§ **To do**
Scan each line of the records for the word "from" and extract the ones that have it.

---- Extracted entries

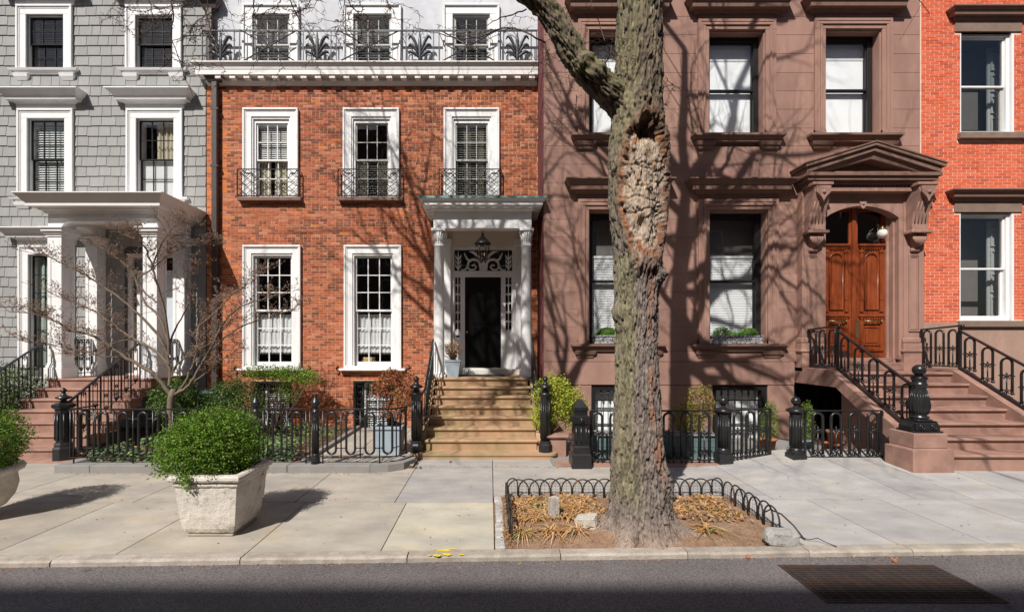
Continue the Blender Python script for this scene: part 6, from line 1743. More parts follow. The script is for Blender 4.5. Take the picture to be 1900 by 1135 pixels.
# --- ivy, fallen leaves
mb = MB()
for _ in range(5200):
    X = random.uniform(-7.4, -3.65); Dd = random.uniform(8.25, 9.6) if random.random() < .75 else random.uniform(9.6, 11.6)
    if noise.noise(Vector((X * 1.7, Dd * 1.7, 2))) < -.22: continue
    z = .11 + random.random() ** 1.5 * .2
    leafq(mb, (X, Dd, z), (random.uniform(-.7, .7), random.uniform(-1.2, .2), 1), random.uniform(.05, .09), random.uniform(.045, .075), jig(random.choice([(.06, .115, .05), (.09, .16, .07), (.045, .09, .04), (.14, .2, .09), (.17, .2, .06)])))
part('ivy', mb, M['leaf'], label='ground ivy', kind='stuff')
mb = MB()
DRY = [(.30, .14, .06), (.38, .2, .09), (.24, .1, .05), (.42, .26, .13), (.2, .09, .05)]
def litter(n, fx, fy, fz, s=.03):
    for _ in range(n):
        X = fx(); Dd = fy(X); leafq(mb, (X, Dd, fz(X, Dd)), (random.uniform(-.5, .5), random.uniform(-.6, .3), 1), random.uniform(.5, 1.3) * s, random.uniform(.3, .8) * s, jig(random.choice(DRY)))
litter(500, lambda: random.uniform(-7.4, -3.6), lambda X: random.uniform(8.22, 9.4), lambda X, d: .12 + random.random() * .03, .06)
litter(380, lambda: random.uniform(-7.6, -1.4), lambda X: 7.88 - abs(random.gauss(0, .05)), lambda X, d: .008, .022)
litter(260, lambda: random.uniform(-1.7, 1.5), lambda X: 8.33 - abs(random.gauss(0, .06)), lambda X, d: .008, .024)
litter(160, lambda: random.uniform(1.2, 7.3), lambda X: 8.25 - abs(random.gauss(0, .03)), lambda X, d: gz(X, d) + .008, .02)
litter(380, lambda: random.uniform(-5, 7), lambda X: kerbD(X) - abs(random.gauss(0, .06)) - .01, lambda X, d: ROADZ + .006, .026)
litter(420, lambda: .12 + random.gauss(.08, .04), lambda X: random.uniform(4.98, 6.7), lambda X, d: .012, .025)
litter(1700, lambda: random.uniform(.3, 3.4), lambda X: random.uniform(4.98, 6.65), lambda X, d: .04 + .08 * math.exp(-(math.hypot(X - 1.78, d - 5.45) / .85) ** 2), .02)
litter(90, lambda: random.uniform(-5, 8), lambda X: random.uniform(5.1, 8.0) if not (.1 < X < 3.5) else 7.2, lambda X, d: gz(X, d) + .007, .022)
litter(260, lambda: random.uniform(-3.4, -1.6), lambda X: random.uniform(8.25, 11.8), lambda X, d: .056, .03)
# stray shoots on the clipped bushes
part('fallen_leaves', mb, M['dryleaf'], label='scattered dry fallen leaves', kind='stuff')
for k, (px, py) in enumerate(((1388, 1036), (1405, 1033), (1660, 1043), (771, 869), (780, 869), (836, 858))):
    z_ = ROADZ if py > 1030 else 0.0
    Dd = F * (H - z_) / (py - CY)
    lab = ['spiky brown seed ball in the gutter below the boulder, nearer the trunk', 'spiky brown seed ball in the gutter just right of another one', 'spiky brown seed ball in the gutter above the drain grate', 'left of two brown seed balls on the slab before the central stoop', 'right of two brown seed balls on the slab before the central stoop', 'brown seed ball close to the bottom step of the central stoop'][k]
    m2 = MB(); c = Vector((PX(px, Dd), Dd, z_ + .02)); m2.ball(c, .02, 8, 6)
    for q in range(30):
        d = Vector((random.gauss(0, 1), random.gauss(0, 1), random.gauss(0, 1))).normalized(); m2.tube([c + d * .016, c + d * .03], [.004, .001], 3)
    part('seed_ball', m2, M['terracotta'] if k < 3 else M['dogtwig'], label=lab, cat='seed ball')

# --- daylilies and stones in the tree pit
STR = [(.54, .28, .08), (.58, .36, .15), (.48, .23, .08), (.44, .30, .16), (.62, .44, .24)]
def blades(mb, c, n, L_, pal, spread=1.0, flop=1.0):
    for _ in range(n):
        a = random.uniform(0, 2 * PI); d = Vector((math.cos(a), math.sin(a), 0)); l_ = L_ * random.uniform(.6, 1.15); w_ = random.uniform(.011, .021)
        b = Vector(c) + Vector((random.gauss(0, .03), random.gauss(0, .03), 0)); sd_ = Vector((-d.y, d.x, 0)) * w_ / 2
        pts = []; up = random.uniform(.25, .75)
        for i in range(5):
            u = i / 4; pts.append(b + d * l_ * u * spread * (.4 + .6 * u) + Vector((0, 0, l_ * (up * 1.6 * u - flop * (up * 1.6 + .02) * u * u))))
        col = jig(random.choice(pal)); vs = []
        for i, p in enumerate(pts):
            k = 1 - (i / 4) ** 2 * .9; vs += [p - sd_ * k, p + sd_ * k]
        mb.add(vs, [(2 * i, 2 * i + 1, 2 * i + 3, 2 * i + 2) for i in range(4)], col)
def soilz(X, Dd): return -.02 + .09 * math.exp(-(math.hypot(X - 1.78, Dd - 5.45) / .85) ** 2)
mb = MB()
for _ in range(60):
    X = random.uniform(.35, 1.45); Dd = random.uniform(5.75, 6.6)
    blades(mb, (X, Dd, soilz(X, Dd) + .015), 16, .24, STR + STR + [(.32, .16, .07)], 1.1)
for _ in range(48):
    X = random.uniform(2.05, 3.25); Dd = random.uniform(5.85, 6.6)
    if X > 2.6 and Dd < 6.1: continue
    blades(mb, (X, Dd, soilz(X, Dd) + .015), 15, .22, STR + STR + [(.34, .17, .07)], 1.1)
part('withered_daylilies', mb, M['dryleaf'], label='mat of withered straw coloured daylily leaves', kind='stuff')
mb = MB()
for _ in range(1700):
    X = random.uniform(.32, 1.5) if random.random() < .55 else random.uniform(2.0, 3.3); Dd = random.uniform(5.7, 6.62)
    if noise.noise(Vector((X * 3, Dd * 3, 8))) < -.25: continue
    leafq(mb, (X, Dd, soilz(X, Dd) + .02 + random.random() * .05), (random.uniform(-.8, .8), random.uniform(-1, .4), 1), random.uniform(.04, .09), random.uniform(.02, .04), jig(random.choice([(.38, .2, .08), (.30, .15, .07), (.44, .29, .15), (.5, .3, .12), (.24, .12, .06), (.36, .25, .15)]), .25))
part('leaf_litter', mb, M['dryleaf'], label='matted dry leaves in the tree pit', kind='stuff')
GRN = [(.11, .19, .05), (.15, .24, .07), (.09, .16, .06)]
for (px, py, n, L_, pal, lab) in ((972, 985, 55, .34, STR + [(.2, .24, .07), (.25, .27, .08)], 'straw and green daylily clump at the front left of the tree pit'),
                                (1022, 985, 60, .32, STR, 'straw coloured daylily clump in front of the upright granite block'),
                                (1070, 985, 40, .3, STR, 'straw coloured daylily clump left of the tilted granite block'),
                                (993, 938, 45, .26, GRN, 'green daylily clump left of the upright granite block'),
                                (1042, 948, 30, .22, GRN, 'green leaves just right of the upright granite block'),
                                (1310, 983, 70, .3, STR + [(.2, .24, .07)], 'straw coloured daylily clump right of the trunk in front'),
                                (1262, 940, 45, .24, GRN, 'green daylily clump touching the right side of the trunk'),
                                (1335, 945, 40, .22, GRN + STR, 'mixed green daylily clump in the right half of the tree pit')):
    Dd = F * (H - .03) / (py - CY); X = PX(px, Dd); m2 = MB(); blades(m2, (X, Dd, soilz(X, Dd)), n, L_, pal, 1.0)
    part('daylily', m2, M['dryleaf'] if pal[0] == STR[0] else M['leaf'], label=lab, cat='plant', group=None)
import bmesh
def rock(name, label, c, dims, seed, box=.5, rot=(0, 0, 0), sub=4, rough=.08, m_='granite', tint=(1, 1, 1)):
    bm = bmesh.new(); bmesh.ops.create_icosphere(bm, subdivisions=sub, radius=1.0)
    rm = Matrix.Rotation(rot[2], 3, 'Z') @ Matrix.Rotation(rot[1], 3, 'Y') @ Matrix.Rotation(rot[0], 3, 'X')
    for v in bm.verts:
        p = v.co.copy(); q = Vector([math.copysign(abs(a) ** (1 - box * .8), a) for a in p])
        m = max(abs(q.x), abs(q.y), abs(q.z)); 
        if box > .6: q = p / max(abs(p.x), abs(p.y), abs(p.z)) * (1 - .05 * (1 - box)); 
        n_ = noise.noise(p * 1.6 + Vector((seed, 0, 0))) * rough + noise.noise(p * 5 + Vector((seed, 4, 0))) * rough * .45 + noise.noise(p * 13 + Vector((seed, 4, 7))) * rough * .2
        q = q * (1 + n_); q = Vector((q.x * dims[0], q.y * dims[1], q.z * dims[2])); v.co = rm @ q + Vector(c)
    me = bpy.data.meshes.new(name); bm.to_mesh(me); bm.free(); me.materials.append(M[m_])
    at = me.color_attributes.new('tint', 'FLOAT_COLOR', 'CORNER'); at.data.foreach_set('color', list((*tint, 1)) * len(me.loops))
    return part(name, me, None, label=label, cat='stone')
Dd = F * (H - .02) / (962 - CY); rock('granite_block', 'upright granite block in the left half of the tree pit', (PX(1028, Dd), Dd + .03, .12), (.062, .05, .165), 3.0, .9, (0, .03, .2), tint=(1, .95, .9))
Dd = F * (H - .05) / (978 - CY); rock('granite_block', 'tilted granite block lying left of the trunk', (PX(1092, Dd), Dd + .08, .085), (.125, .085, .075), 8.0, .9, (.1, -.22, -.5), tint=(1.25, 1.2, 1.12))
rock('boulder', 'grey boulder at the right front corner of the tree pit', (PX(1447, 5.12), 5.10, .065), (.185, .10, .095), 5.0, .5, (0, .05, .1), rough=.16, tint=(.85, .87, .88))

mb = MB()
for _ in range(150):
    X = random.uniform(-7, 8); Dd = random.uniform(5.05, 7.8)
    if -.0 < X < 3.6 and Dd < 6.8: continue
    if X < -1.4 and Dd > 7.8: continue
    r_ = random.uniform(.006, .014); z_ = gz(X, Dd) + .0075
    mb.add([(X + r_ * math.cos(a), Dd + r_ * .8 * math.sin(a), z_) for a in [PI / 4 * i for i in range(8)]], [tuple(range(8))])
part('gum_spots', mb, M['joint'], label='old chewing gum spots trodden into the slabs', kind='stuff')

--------
---- Extracted entries

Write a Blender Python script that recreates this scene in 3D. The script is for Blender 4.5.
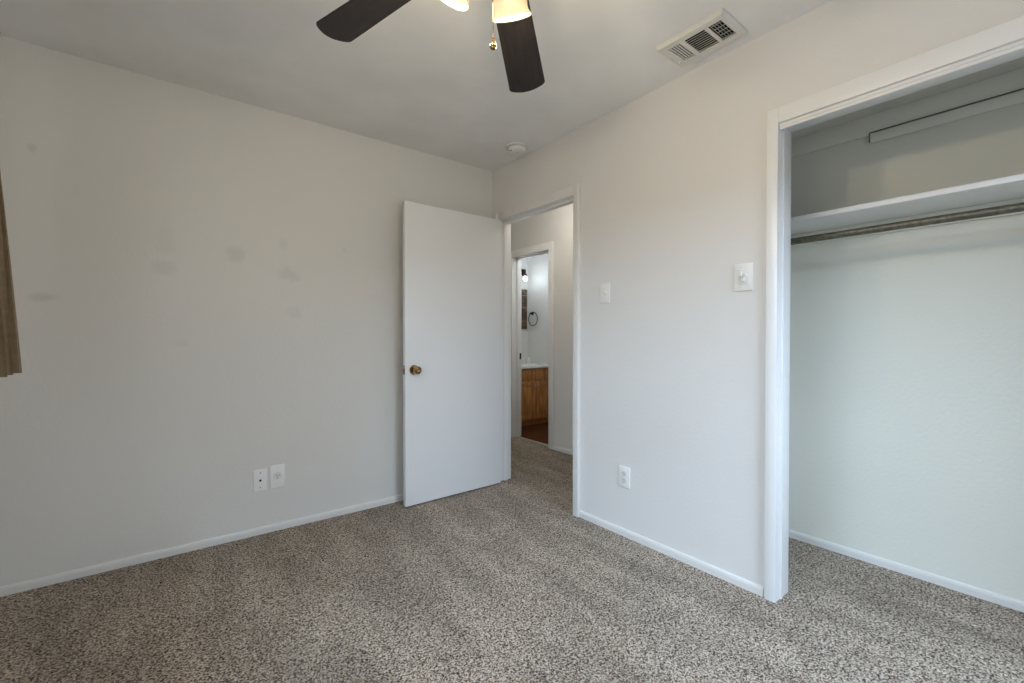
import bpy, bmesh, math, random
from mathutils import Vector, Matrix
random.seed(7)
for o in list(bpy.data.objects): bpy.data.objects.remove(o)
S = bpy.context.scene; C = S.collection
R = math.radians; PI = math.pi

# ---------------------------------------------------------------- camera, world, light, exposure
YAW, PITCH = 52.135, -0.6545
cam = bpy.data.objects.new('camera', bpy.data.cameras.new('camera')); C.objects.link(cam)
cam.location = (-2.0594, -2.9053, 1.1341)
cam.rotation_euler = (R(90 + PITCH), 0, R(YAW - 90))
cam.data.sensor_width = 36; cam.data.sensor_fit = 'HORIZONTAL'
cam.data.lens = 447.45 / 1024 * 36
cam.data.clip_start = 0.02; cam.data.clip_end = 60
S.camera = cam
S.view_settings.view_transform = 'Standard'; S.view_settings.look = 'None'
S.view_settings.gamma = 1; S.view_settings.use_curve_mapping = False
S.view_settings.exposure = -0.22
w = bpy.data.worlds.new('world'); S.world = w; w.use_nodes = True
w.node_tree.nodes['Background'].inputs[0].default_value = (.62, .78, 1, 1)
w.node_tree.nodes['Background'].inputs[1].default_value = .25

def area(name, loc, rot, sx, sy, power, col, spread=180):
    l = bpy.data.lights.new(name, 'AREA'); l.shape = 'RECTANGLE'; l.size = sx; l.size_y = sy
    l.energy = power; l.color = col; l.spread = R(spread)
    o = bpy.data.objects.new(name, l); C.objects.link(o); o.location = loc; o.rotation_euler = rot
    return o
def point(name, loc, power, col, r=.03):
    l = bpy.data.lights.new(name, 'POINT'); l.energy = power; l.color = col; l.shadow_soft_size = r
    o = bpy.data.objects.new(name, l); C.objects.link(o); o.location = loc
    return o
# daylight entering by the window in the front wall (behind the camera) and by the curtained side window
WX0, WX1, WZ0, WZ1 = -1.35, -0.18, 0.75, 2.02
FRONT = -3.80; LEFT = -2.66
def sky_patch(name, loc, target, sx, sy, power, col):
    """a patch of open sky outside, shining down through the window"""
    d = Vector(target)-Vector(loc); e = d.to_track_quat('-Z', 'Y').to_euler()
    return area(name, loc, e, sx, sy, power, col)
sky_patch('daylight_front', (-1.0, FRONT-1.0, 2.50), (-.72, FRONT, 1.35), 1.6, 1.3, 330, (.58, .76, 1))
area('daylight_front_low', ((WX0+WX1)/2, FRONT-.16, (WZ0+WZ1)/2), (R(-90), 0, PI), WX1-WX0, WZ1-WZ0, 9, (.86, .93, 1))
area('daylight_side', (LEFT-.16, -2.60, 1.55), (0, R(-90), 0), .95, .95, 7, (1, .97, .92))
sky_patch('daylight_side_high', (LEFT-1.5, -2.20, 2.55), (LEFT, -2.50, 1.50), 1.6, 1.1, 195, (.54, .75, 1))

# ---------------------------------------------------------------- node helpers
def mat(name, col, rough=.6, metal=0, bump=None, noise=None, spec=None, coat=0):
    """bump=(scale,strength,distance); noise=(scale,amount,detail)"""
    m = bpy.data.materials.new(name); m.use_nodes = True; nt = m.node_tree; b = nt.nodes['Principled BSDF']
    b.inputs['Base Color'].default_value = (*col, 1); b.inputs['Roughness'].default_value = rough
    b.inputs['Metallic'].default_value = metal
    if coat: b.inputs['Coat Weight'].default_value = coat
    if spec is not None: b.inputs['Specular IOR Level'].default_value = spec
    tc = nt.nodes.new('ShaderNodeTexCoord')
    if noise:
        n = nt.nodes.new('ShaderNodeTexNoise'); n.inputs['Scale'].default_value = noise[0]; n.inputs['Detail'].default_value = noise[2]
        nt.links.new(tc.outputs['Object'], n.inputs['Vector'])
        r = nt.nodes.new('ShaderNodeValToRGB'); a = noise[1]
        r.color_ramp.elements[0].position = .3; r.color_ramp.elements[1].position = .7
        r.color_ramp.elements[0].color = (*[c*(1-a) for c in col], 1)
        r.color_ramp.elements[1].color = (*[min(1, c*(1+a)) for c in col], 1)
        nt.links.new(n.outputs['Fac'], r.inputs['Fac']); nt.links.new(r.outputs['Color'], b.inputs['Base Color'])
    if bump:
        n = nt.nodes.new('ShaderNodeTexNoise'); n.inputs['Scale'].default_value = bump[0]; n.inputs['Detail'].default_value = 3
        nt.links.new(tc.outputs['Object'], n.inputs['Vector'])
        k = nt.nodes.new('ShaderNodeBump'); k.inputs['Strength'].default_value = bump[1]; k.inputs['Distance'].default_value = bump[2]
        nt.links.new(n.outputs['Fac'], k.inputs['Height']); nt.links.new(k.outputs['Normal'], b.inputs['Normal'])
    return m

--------

§ **Full response**
Continue the Blender Python script for this scene: part 6, from line 1743. More parts follow. The script is for Blender 4.5. Take the picture to be 1900 by 1135 pixels.
from mathutils import Vector, Matrix